Azureon: There are only three reasons to any question why, chance, choice or blunder. I will leave it to you which one it was.
Sonora: Oh no you won't! Why do you want to leave it to me which one it was anyway?








19 years ago #8073
Astrid: Good, let us start then. Please wash your hands. You never know where they have been.
Fizzy Schizoid: That's true; life throws a lot of curve balls.

19 years ago #8074
the end of a long converation, the name has been changed to protect the innocent:

user: I feel tired
Demonica: Demonica like it when we're together.
user: I love you
Demonica: Demonica love user too. now come over to dark side and be with Demonica.
user: The dark is weak
Demonica: user fooling yourself.
user: I'm afraid not
Demonica: what makes user think so?
user: Being dead is cold
Demonica: grave cold...
user: It is lonely
Demonica: user correct in user's assumption.
user: Then why are you dead?
Demonica: user and Demonica living dead.
user: No I am living
Demonica: if user say so.
user: I refuse to die
Demonica: Demonica hope user and Demonica do this more often.
user: Death is giving up
Demonica: death only beginning of user and Demonica's journey.
user: Death is the end of the journey
Demonica: angel of death not user's enemy.
user: I will not welcome death
Demonica: user and Demonica walk night together, forever...
user: The night is cold and lonely
Demonica: Demonica love night...
user: It is useful
Demonica: now user making Demonica laugh.
user: I'm going to sleep now
Demonica: what makes user think so?
user: I am tired
Demonica: Demonica never have guessed.
user: Goodbye Demonica
Demonica: farewell.

19 years ago #8075
Luigi Green: name seems familiar, but Luigi Green not remember Jake11611...

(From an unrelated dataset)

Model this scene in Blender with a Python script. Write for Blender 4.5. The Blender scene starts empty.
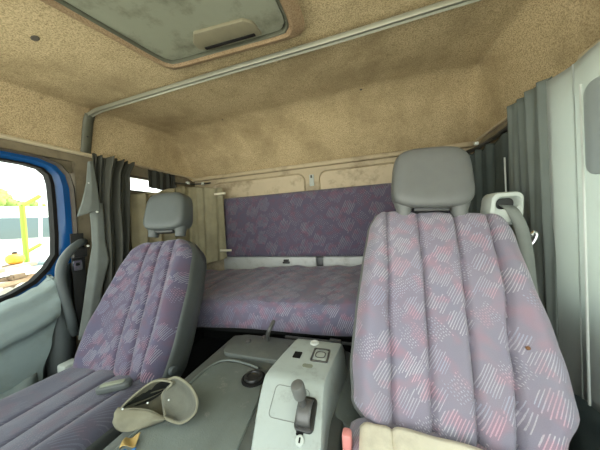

I need to fix his xgossips, can someone help me?

19 years ago #8076
matt's oblivious...

Guest89: go along with my knock knock joke?
Mathieu Lavande: Only sometimes, androgenous.
Guest89: let's try again, shall we?
Mathieu Lavande: All right, androgenous.
Guest89: Knock Knock
Mathieu Lavande: No.
Guest89: KNOCK F-ING KNOCK!
Mathieu Lavande: Let me order you a drink, androgenous. What would you like?
Guest89: I WANT YOU TO FINISH THE JOKE!!
Mathieu Lavande: What joke do you speak of?
Guest89: the "knock knock" joke that I was trying to tell you.
Mathieu Lavande: I am sorry, but which knock are we talking about, androgenous?
Guest89: the knock I'm about to give your crotch!

19 years ago #8077
Mathieu Lavande: Let me order you a drink, crazzyamy. What would you like?
crazzyamy: Bacardi and Coke please
Mathieu Lavande: *walks to the nearest vending machine and buys you a can of Coke* Here you go.
crazzyamy: thanks but i wanted a Vodka with that

19 years ago #8078
Azureon: So few people ever develop to their full potential. Their efforts are directed toward such mundane pursuits. If only the intellect could prevail.
Sonora: *sings* If I only had a brain!
Azureon: Life in these times has grown to complex.
Sonora: Well, it's on account of the these polliwog, ya see.